## BEGIN Collected data

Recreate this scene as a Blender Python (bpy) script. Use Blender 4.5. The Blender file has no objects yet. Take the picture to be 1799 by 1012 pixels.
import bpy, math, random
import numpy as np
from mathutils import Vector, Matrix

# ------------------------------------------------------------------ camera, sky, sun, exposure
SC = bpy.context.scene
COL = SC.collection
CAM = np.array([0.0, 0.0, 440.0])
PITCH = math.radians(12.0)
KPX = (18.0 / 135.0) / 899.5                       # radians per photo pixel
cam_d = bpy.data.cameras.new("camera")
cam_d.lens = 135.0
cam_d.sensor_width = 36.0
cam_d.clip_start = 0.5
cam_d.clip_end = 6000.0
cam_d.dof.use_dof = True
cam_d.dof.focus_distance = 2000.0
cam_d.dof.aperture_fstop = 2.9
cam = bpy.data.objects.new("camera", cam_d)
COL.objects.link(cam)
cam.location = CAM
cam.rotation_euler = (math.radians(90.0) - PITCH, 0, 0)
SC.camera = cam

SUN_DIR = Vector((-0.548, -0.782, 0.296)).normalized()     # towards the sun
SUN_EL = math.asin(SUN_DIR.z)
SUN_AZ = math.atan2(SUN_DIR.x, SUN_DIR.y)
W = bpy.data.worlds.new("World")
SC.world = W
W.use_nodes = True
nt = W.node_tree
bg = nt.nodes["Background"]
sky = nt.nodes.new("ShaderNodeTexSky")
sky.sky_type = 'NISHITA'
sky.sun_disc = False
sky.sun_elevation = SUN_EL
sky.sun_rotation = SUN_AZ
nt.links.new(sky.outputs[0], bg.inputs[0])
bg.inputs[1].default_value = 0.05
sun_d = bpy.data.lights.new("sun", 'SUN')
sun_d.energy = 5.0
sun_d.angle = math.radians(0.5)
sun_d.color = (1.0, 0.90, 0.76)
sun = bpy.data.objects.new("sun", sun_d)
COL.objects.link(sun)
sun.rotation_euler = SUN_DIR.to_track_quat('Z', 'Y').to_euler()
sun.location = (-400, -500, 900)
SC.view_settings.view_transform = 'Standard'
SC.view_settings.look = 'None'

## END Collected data

Print out the whole listing exactly as it appears.

Recreate this scene as a Blender Python (bpy) script. Use Blender 4.5. The Blender file has no objects yet. Take the picture to be 1799 by 1012 pixels.
import bpy, math, random
import numpy as np
from mathutils import Vector, Matrix

# ------------------------------------------------------------------ camera, sky, sun, exposure
SC = bpy.context.scene
COL = SC.collection
CAM = np.array([0.0, 0.0, 440.0])
PITCH = math.radians(12.0)
KPX = (18.0 / 135.0) / 899.5                       # radians per photo pixel
cam_d = bpy.data.cameras.new("camera")
cam_d.lens = 135.0
cam_d.sensor_width = 36.0
cam_d.clip_start = 0.5
cam_d.clip_end = 6000.0
cam_d.dof.use_dof = True
cam_d.dof.focus_distance = 2000.0
cam_d.dof.aperture_fstop = 2.9
cam = bpy.data.objects.new("camera", cam_d)
COL.objects.link(cam)
cam.location = CAM
cam.rotation_euler = (math.radians(90.0) - PITCH, 0, 0)
SC.camera = cam

SUN_DIR = Vector((-0.548, -0.782, 0.296)).normalized()     # towards the sun
SUN_EL = math.asin(SUN_DIR.z)
SUN_AZ = math.atan2(SUN_DIR.x, SUN_DIR.y)
W = bpy.data.worlds.new("World")
SC.world = W
W.use_nodes = True
nt = W.node_tree
bg = nt.nodes["Background"]
sky = nt.nodes.new("ShaderNodeTexSky")
sky.sky_type = 'NISHITA'
sky.sun_disc = False
sky.sun_elevation = SUN_EL
sky.sun_rotation = SUN_AZ
nt.links.new(sky.outputs[0], bg.inputs[0])
bg.inputs[1].default_value = 0.05
sun_d = bpy.data.lights.new("sun", 'SUN')
sun_d.energy = 5.0
sun_d.angle = math.radians(0.5)
sun_d.color = (1.0, 0.90, 0.76)
sun = bpy.data.objects.new("sun", sun_d)
COL.objects.link(sun)
sun.rotation_euler = SUN_DIR.to_track_quat('Z', 'Y').to_euler()
sun.location = (-400, -500, 900)
SC.view_settings.view_transform = 'Standard'
SC.view_settings.look = 'None'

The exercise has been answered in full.